→ **Data**:
++++++++
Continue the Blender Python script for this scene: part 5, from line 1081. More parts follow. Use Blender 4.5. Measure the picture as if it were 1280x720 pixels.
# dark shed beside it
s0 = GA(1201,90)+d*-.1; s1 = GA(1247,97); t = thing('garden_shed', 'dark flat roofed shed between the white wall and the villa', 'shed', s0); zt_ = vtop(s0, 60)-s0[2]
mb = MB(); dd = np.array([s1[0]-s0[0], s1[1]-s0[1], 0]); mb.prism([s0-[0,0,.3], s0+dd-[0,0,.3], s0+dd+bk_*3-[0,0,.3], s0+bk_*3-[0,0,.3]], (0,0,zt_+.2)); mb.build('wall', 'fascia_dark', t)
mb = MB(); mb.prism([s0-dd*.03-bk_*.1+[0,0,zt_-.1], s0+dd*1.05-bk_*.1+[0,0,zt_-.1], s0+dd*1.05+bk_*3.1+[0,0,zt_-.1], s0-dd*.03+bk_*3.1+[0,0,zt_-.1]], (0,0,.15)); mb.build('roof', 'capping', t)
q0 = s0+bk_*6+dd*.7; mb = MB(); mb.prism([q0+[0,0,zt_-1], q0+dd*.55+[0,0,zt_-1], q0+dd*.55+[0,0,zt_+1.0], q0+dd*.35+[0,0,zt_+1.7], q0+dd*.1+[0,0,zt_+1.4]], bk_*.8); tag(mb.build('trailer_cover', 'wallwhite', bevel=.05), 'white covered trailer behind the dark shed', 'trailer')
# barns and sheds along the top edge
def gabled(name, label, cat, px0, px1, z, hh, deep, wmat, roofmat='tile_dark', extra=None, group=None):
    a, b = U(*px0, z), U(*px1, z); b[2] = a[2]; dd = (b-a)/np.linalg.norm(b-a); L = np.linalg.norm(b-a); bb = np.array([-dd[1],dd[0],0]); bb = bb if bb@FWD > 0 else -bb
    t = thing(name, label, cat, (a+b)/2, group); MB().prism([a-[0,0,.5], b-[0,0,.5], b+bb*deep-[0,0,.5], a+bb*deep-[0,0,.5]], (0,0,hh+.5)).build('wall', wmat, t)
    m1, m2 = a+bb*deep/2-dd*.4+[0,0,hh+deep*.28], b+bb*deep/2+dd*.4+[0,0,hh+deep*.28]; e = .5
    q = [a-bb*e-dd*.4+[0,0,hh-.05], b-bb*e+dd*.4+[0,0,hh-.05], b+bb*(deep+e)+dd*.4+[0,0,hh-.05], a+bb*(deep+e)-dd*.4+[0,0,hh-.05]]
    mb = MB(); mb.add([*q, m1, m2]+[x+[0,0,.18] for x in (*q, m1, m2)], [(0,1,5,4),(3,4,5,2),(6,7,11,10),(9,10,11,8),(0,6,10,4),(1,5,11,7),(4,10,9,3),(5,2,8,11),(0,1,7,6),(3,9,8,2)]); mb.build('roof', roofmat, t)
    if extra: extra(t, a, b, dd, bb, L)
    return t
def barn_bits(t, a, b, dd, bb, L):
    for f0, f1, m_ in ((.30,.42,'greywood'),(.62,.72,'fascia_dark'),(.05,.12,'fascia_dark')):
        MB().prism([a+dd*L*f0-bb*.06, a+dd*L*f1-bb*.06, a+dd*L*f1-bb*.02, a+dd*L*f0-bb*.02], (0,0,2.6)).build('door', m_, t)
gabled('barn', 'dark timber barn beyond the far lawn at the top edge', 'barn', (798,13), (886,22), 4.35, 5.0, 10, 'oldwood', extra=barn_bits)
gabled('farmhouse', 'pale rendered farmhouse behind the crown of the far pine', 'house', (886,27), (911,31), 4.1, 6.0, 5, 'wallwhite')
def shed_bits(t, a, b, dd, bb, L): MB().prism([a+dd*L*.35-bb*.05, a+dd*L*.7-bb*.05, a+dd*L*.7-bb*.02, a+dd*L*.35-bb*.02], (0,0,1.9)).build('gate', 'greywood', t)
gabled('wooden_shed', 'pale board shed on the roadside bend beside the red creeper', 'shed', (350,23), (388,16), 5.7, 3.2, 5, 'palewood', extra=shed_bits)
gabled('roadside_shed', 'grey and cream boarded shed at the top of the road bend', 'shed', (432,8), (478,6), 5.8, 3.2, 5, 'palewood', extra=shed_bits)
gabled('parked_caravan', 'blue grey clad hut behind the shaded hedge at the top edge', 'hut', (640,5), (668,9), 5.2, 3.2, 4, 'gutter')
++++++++
→ **Written instruction**: Each line of the material above must be retyped precisely.

→ **Answer to this problem**:
Continue the Blender Python script for this scene: part 5, from line 1081. More parts follow. Use Blender 4.5. Measure the picture as if it were 1280x720 pixels.
# dark shed beside it
s0 = GA(1201,90)+d*-.1; s1 = GA(1247,97); t = thing('garden_shed', 'dark flat roofed shed between the white wall and the villa', 'shed', s0); zt_ = vtop(s0, 60)-s0[2]
mb = MB(); dd = np.array([s1[0]-s0[0], s1[1]-s0[1], 0]); mb.prism([s0-[0,0,.3], s0+dd-[0,0,.3], s0+dd+bk_*3-[0,0,.3], s0+bk_*3-[0,0,.3]], (0,0,zt_+.2)); mb.build('wall', 'fascia_dark', t)
mb = MB(); mb.prism([s0-dd*.03-bk_*.1+[0,0,zt_-.1], s0+dd*1.05-bk_*.1+[0,0,zt_-.1], s0+dd*1.05+bk_*3.1+[0,0,zt_-.1], s0-dd*.03+bk_*3.1+[0,0,zt_-.1]], (0,0,.15)); mb.build('roof', 'capping', t)
q0 = s0+bk_*6+dd*.7; mb = MB(); mb.prism([q0+[0,0,zt_-1], q0+dd*.55+[0,0,zt_-1], q0+dd*.55+[0,0,zt_+1.0], q0+dd*.35+[0,0,zt_+1.7], q0+dd*.1+[0,0,zt_+1.4]], bk_*.8); tag(mb.build('trailer_cover', 'wallwhite', bevel=.05), 'white covered trailer behind the dark shed', 'trailer')
# barns and sheds along the top edge
def gabled(name, label, cat, px0, px1, z, hh, deep, wmat, roofmat='tile_dark', extra=None, group=None):
    a, b = U(*px0, z), U(*px1, z); b[2] = a[2]; dd = (b-a)/np.linalg.norm(b-a); L = np.linalg.norm(b-a); bb = np.array([-dd[1],dd[0],0]); bb = bb if bb@FWD > 0 else -bb
    t = thing(name, label, cat, (a+b)/2, group); MB().prism([a-[0,0,.5], b-[0,0,.5], b+bb*deep-[0,0,.5], a+bb*deep-[0,0,.5]], (0,0,hh+.5)).build('wall', wmat, t)
    m1, m2 = a+bb*deep/2-dd*.4+[0,0,hh+deep*.28], b+bb*deep/2+dd*.4+[0,0,hh+deep*.28]; e = .5
    q = [a-bb*e-dd*.4+[0,0,hh-.05], b-bb*e+dd*.4+[0,0,hh-.05], b+bb*(deep+e)+dd*.4+[0,0,hh-.05], a+bb*(deep+e)-dd*.4+[0,0,hh-.05]]
    mb = MB(); mb.add([*q, m1, m2]+[x+[0,0,.18] for x in (*q, m1, m2)], [(0,1,5,4),(3,4,5,2),(6,7,11,10),(9,10,11,8),(0,6,10,4),(1,5,11,7),(4,10,9,3),(5,2,8,11),(0,1,7,6),(3,9,8,2)]); mb.build('roof', roofmat, t)
    if extra: extra(t, a, b, dd, bb, L)
    return t
def barn_bits(t, a, b, dd, bb, L):
    for f0, f1, m_ in ((.30,.42,'greywood'),(.62,.72,'fascia_dark'),(.05,.12,'fascia_dark')):
        MB().prism([a+dd*L*f0-bb*.06, a+dd*L*f1-bb*.06, a+dd*L*f1-bb*.02, a+dd*L*f0-bb*.02], (0,0,2.6)).build('door', m_, t)
gabled('barn', 'dark timber barn beyond the far lawn at the top edge', 'barn', (798,13), (886,22), 4.35, 5.0, 10, 'oldwood', extra=barn_bits)
gabled('farmhouse', 'pale rendered farmhouse behind the crown of the far pine', 'house', (886,27), (911,31), 4.1, 6.0, 5, 'wallwhite')
def shed_bits(t, a, b, dd, bb, L): MB().prism([a+dd*L*.35-bb*.05, a+dd*L*.7-bb*.05, a+dd*L*.7-bb*.02, a+dd*L*.35-bb*.02], (0,0,1.9)).build('gate', 'greywood', t)
gabled('wooden_shed', 'pale board shed on the roadside bend beside the red creeper', 'shed', (350,23), (388,16), 5.7, 3.2, 5, 'palewood', extra=shed_bits)
gabled('roadside_shed', 'grey and cream boarded shed at the top of the road bend', 'shed', (432,8), (478,6), 5.8, 3.2, 5, 'palewood', extra=shed_bits)
gabled('parked_caravan', 'blue grey clad hut behind the shaded hedge at the top edge', 'hut', (640,5), (668,9), 5.2, 3.2, 4, 'gutter')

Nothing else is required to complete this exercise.